Last night I had a really amazing experience. We went to see “Made in Dagenham”, the film. OK so such things are a little late coming to our rural backwater but it did only come out this year. In our part of Worcestershire the population votes Tory, by about 60% but I was surprised to see that the place was packed. There was hardly an empty seat.
This film, for those who haven't seen it, follows the story of the women machinists at Ford's Dagenham plant, who went on strike for equal pay, back in the time of Barbara Castle and Harold Wilson. What I found astonishing was the way that this audience cheered as these women took on the establishment in the trades-union movement and the Ford management.
OK so I guess the audience was at least two-thirds female and mostly over 55; so in some ways this was their history. They laughed when the women beat the union officials and made managers look stupid, they roared at snippets of black and white TV as they flashed by - Sooty even got a cheer.
The film is very good, lots of neat little touches that take the action past just a little industrial dispute and out into the whole of society.

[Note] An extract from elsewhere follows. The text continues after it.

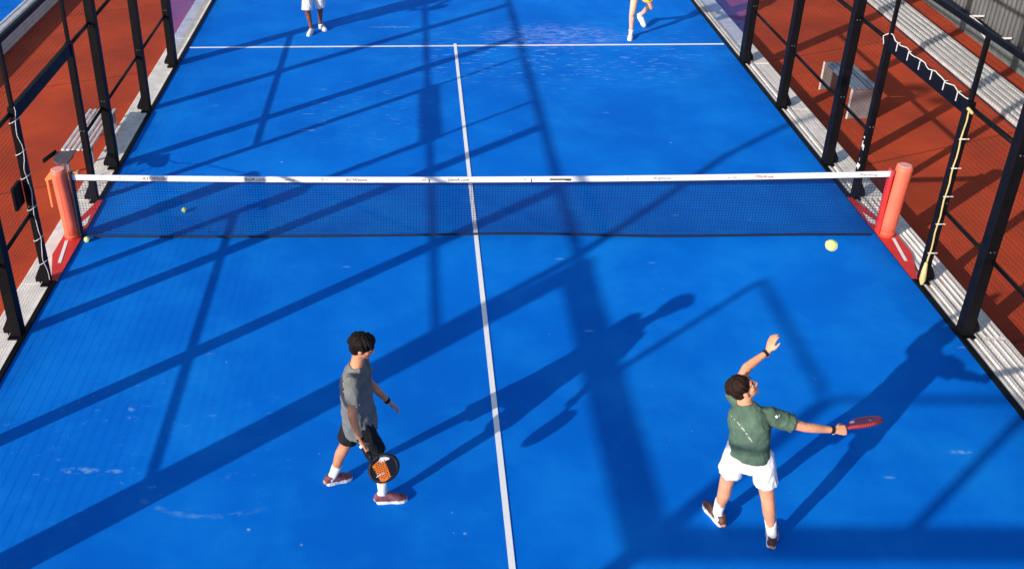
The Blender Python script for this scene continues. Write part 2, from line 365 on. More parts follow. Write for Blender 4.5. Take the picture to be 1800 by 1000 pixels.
# ------------------------------------------------------------------ the enclosure of the court
PX = 5.10
def wire_panel(bm, axis, fixed, a0, a1, z0, z1, st=0.05, r=0.0011):
    """welded mesh of real wires; axis 'y' runs along y at x=fixed, axis 'x' the other way"""
    n = max(1, round((a1 - a0) / st)); k = max(1, round((z1 - z0) / st))
    pt = (lambda a, z, d: (fixed + d, a, z)) if axis == 'y' else (lambda a, z, d: (a, fixed + d, z))
    for i in range(1, n):
        a = a0 + (a1 - a0) * i / n; prism(bm, pt(a, z0, 0), pt(a, z1, 0), r * .5, 4, caps=False)
    for i in range(0, k + 1):
        z = z0 + (z1 - z0) * i / k; prism(bm, pt(a0, z, 0.004), pt(a1, z, 0.004), r, 4, caps=False)
def make_post(parent, x, y, wx, wy, z1, out, z0=0.0, foot=True):
    bm = B(); box(bm, (x - wx / 2, y - wy / 2, z0), (x + wx / 2, y + wy / 2, z1), 0.006)
    p = obj('post', bm, MT['black'], parent)
    if foot:
        bm = B()
        box(bm, (x - wx / 2 - .02 if out < 0 else x - wx / 2 - .01, y - wy / 2 - .05, -0.002), (x + wx / 2 + .02, y + wy / 2 + .05, 0.016), 0.003)
        xo = x + out * (wx / 2 + .045)
        bm2 = [V((x + out * wx / 2, y - .008, .016)), V((xo + out * .05, y - .008, .016)), V((xo + out * .05, y - .008, .07)), V((x + out * wx / 2, y - .008, .26))]
        f0 = [bm.verts.new(v) for v in bm2]; f1 = [bm.verts.new(v + V((0, .016, 0))) for v in bm2]
        bm.faces.new(f0); bm.faces.new(f1[::-1])
        for i in range(4): bm.faces.new((f0[i], f0[(i + 1) % 4], f1[(i + 1) % 4], f1[i]))
        for dx, dy in ((.03, -.035), (.03, .035)):
            prism(bm, (x + out * (wx / 2 + dx), y + dy, .016), (x + out * (wx / 2 + dx), y + dy, .045), .009, 6)
        obj('foot_plate', bm, MT['black'], p)
        # bright bolt heads on the court side
        for z in (0.95, 2.05):
            if z < z1 - .1:
                for dx in (-.02, .02): bm = B(); prism(bm, (x + dx, y - wy / 2 - .006, z + .1), (x + dx, y - wy / 2, z + .1), .007, 6); obj('bolt', bm, MT['alu'], p)
    return p
def side_fence(s, label):
    X = s * PX
    root = empty('court_fence', (X, 0, 0)); tag(root, label, 'fence', 'side fences of the court')
    for y in (-6, -4, -2, 2, 4, 6):
        w = (0.12, 0.13) if abs(y) < 6 else (0.12, 0.22)
        make_post(root, X, y, w[0], w[1], 3.0 if abs(y) < 6 else 3.06, s)
    for y in (-1, 1):                                       # gate posts: stout to the lintel, thin above
        make_post(root, X, y, 0.085, 0.085, 2.26, s)
        make_post(root, X, y, 0.045, 0.045, 3.0, s, z0=2.26, foot=False)
    ys = [-6, -4, -2, -1, 1, 2, 4, 6]
    for a, b in zip(ys, ys[1:]):
        gate = (a == -1)
        if not gate:
            bm = B(); wire_panel(bm, 'y', X, a + .05, b - .05, 0.05, 2.97); obj('mesh_panel', bm, MT['wire'], root)
            for z, r in ((0.94, .024), (2.18, .027)):
                bm = B(); prism(bm, (X + s * .03, a + .05, z), (X + s * .03, b - .05, z), r, 8); obj('rail', bm, MT['black'], root, True)
        else:
            bm = B(); wire_panel(bm, 'y', X, a + .03, b - .03, 2.29, 2.97); obj('mesh_panel', bm, MT['wire'], root)
            bm = B(); box(bm, (X - .03, a + .045, 2.10), (X + .03, b - .045, 2.255), 0.006); obj('lintel', bm, MT['black'], root)
        bm = B(); box(bm, (X - .022, a, 2.972), (X + .022, b, 3.035), 0.004) ; obj('top_rail', bm, MT['black'], root)
    for a, b in ((-10, -6), (6, 10)):                        # glass bays next to the back walls
        for k in range(2):
            y0 = a + 2 * k; 
            bm = B(); box(bm, (X - .006, y0 + (.13 if y0 == 6 else .01), .03), (X + .006, y0 + 2 - (.13 if y0 == -8 else .01), 2.86)); obj('glass_panel', bm, MT['glass'], root)
        bm = B(); box(bm, (X - .03, a + (.12 if a > 0 else 0), 2.87), (X + .03, b - (.12 if a < 0 else 0), 3.06), .005); obj('top_beam', bm, MT['black'], root)
        e = -1 if a < 0 else 1; ye = 10 * e; yi = 8 * e
        make_post(root, X, yi, .05, .05, 3.95, s, z0=3.06, foot=False)
        bm = B(); box(bm, (X - .022, min(ye, yi), 3.951), (X + .022, max(ye, yi), 4.0), .004); obj('top_rail', bm, MT['black'], root)
        bm = B(); wire_panel(bm, 'y', X, min(ye, yi) + .03, max(ye, yi) - .03, 3.08, 3.95); obj('mesh_panel', bm, MT['wire'], root)
    return root
FL = side_fence(-1, 'black steel mesh fence along the left side of the blue court')
FR = side_fence(1, 'black steel mesh fence along the right side of the blue court')
def back_wall(e, label):
    y = 10.1 * e; root = empty('back_wall', (0, y, 0)); tag(root, label, 'glass wall', 'glass back walls')
    for x in (-5.1, -3.05, -1.02, 1.02, 3.05, 5.1):
        edge = abs(x) > 5
        make_post(root, x, y + (0.0 if not edge else .0), .11 if edge else .07, .11 if edge else .07, 3.95, 1 if x > 0 else -1, z0=0.0 if edge else 3.065, foot=False)
    for k in range(5):
        xa = -5.04 + k * 2.016
        bm = B(); box(bm, (xa + .01, y - .006, .03), (xa + 2.006, y + .006, 2.86)); obj('glass_panel', bm, MT['glass'], root)
    bm = B(); box(bm, (-5.04, y - .03, 2.87), (5.04, y + .03, 3.06), .005); obj('top_beam', bm, MT['black'], root)
    bm = B(); box(bm, (-5.15, y - .022, 3.951), (5.15, y + .022, 4.0), .004); obj('top_rail', bm, MT['black'], root)
    bm = B(); wire_panel(bm, 'x', y, -5.03, 5.03, 3.08, 3.95); obj('mesh_panel', bm, MT['wire'], root)
back_wall(-1, 'glass back wall with black posts, on the near side of the court')
back_wall(1, 'glass back wall with black posts, beyond the far service line')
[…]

I loved the final resolution of the dispute as Barbara Castle wrestled with deciding a percentage of the male rate that should be paid to the women; 92% as it happened. Putting a percentage on it exposes the hypocrisy of the whole thing. While the management could hide the injustice in the technical speak of job grades, semi skilled or unskilled, and all that stuff, it was easy to hide the ridiculous prejudice that was being acted out. Put a percentage on it and that just makes totally clear that it is the sex of the worker that determined the pay, and nothing else. As soon as that percentage existed it became indefensible. If two people were doing the same job they should obviously get the same pay.